- [WHAT THIS TASK INVOLVES]:
Restate, exactly and without pictures, the lines from the start of the listing below through the line holding "PANEL_LIGHT = 5.6".
-- Start of DATA EXCERPT --
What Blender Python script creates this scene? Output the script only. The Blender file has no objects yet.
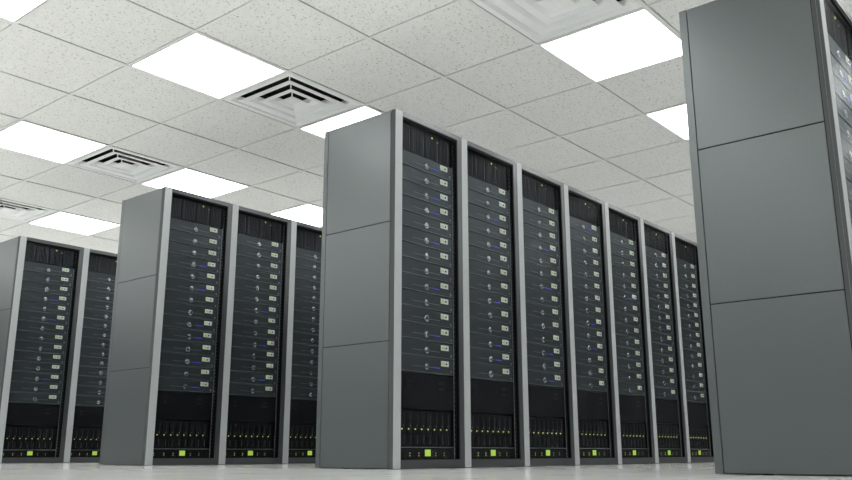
import bpy, bmesh, math, random
from mathutils import Matrix, Vector
random.seed(7)
SC = bpy.context.scene
COL = SC.collection

# ---------------------------------------------------------------- camera
F_PX, PITCH, ROLL, YAW, CAM_Z = 859.83, 0.24273, -0.00104, 0.87573, 0.08361
fw = Vector((math.sin(YAW)*math.cos(PITCH), math.cos(YAW)*math.cos(PITCH), math.sin(PITCH)))
rt0 = Vector((math.cos(YAW), -math.sin(YAW), 0)); up0 = rt0.cross(fw)
rt = math.cos(ROLL)*rt0 + math.sin(ROLL)*up0
up = -math.sin(ROLL)*rt0 + math.cos(ROLL)*up0
cam_data = bpy.data.cameras.new('camera'); cam = bpy.data.objects.new('camera', cam_data); COL.objects.link(cam)
M = Matrix((rt, up, -fw)).transposed().to_4x4(); M.translation = Vector((0, 0, CAM_Z))
cam.matrix_world = M
cam_data.sensor_width = 36; cam_data.lens = F_PX*36/852; cam_data.clip_start = 0.01
SC.camera = cam
# ---------------------------------------------------------------- world, view
world = bpy.data.worlds.new('world'); SC.world = world; world.use_nodes = True
world.node_tree.nodes['Background'].inputs[0].default_value = (0.5, 0.5, 0.5, 1)
world.node_tree.nodes['Background'].inputs[1].default_value = 0.0
SC.view_settings.view_transform = 'Standard'; SC.view_settings.look = 'None'
SC.view_settings.exposure = 0.46; SC.view_settings.gamma = 1
PANEL_LIGHT = 5.6          # radiance of the ceiling light panels

# ---------------------------------------------------------------- dimensions
W, DEP, H = 0.61526, 0.585, 2.0       # cabinet
ROW = {'D': (3.41, 0.783), 'B': (3.421, 3.077), 'A': (3.432, 5.368), 'C': (3.449, 7.661)}
T = 0.7644                            # ceiling module
U0, V0, HC = 4.366, 2.710, 2.637
UA, UB, VA, VB = -12, 8, -15, 9       # extent of the ceiling in modules
X0, X1 = U0+UA*T, U0+UB*T
Y0, Y1 = V0-VB*T, V0-VA*T

# ---------------------------------------------------------------- materials
def mat(name, col, rough=0.5, metal=0.0, spec=0.5, emit=None, strength=0, noise=0.0, nscale=30, bump=0.0):
    m = bpy.data.materials.new(name); m.use_nodes = True
    nt = m.node_tree; b = nt.nodes['Principled BSDF']
    b.inputs['Base Color'].default_value = (*col, 1)
    b.inputs['Roughness'].default_value = rough
    b.inputs['Metallic'].default_value = metal
    b.inputs['Specular IOR Level'].default_value = spec
    if emit:
        b.inputs['Emission Color'].default_value = (*emit, 1)
        b.inputs['Emission Strength'].default_value = strength
    if noise or bump:
        tc = nt.nodes.new('ShaderNodeTexCoord'); n = nt.nodes.new('ShaderNodeTexNoise')
        n.inputs['Scale'].default_value = nscale; n.inputs['Detail'].default_value = 4
        nt.links.new(tc.outputs['Object'], n.inputs['Vector'])
        if noise:
            mr = nt.nodes.new('ShaderNodeMapRange')
            mr.inputs['To Min'].default_value = 1-noise; mr.inputs['To Max'].default_value = 1+noise
            nt.links.new(n.outputs['Fac'], mr.inputs['Value'])
            mx = nt.nodes.new('ShaderNodeVectorMath'); mx.operation = 'SCALE'
            mx.inputs[0].default_value = col
            nt.links.new(mr.outputs['Result'], mx.inputs['Scale'])
            nt.links.new(mx.outputs['Vector'], b.inputs['Base Color'])
        if bump:
            bp = nt.nodes.new('ShaderNodeBump'); bp.inputs['Strength'].default_value = bump
            bp.inputs['Distance'].default_value = 0.002
            nt.links.new(n.outputs['Fac'], bp.inputs['Height']); nt.links.new(bp.outputs['Normal'], b.inputs['Normal'])
    return m

def ceiling_tile_mat():
    m = mat('mineral fibre ceiling tile', (0.72, 0.705, 0.675), 0.95, spec=0.1)
    nt = m.node_tree; b = nt.nodes['Principled BSDF']; L = nt.links
    tc = nt.nodes.new('ShaderNodeTexCoord')
    n1 = nt.nodes.new('ShaderNodeTexNoise'); n1.inputs['Scale'].default_value = 62; n1.inputs['Detail'].default_value = 2.0
    n2 = nt.nodes.new('ShaderNodeTexNoise'); n2.inputs['Scale'].default_value = 9; n2.inputs['Detail'].default_value = 3
    L.new(tc.outputs['Object'], n1.inputs['Vector']); L.new(tc.outputs['Object'], n2.inputs['Vector'])
    r1 = nt.nodes.new('ShaderNodeMapRange'); r1.interpolation_type = 'SMOOTHSTEP'
    r1.inputs['From Min'].default_value = 0.615; r1.inputs['From Max'].default_value = 0.68
    L.new(n1.outputs['Fac'], r1.inputs['Value'])
    n3 = nt.nodes.new('ShaderNodeTexNoise'); n3.inputs['Scale'].default_value = 30; n3.inputs['Detail'].default_value = 8
    L.new(tc.outputs['Object'], n3.inputs['Vector'])
    r3 = nt.nodes.new('ShaderNodeMapRange'); r3.inputs['From Min'].default_value = 0.3; r3.inputs['From Max'].default_value = 0.7
    r3.inputs['To Min'].default_value = 0.965; r3.inputs['To Max'].default_value = 1.03
    L.new(n3.outputs['Fac'], r3.inputs['Value'])
    mx = nt.nodes.new('ShaderNodeMix'); mx.data_type = 'RGBA'
    mx.inputs[6].default_value = (0.87, 0.86, 0.83, 1); mx.inputs[7].default_value = (0.52, 0.51, 0.475, 1)
    L.new(r1.outputs['Result'], mx.inputs[0])
    sc = nt.nodes.new('ShaderNodeVectorMath'); sc.operation = 'SCALE'
    L.new(mx.outputs[2], sc.inputs[0]); L.new(r3.outputs['Result'], sc.inputs['Scale'])
    L.new(sc.outputs['Vector'], b.inputs['Base Color'])
    bp = nt.nodes.new('ShaderNodeBump'); bp.inputs['Strength'].default_value = 0.3; bp.inputs['Distance'].default_value = 0.002; bp.invert = True
    L.new(r1.outputs['Result'], bp.inputs['Height']); L.new(bp.outputs['Normal'], b.inputs['Normal'])
    return m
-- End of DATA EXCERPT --
- [ANSWER TO THE TASK]:
What Blender Python script creates this scene? Output the script only. The Blender file has no objects yet.
import bpy, bmesh, math, random
from mathutils import Matrix, Vector
random.seed(7)
SC = bpy.context.scene
COL = SC.collection

# ---------------------------------------------------------------- camera
F_PX, PITCH, ROLL, YAW, CAM_Z = 859.83, 0.24273, -0.00104, 0.87573, 0.08361
fw = Vector((math.sin(YAW)*math.cos(PITCH), math.cos(YAW)*math.cos(PITCH), math.sin(PITCH)))
rt0 = Vector((math.cos(YAW), -math.sin(YAW), 0)); up0 = rt0.cross(fw)
rt = math.cos(ROLL)*rt0 + math.sin(ROLL)*up0
up = -math.sin(ROLL)*rt0 + math.cos(ROLL)*up0
cam_data = bpy.data.cameras.new('camera'); cam = bpy.data.objects.new('camera', cam_data); COL.objects.link(cam)
M = Matrix((rt, up, -fw)).transposed().to_4x4(); M.translation = Vector((0, 0, CAM_Z))
cam.matrix_world = M
cam_data.sensor_width = 36; cam_data.lens = F_PX*36/852; cam_data.clip_start = 0.01
SC.camera = cam
# ---------------------------------------------------------------- world, view
world = bpy.data.worlds.new('world'); SC.world = world; world.use_nodes = True
world.node_tree.nodes['Background'].inputs[0].default_value = (0.5, 0.5, 0.5, 1)
world.node_tree.nodes['Background'].inputs[1].default_value = 0.0
SC.view_settings.view_transform = 'Standard'; SC.view_settings.look = 'None'
SC.view_settings.exposure = 0.46; SC.view_settings.gamma = 1
PANEL_LIGHT = 5.6          # radiance of the ceiling light panels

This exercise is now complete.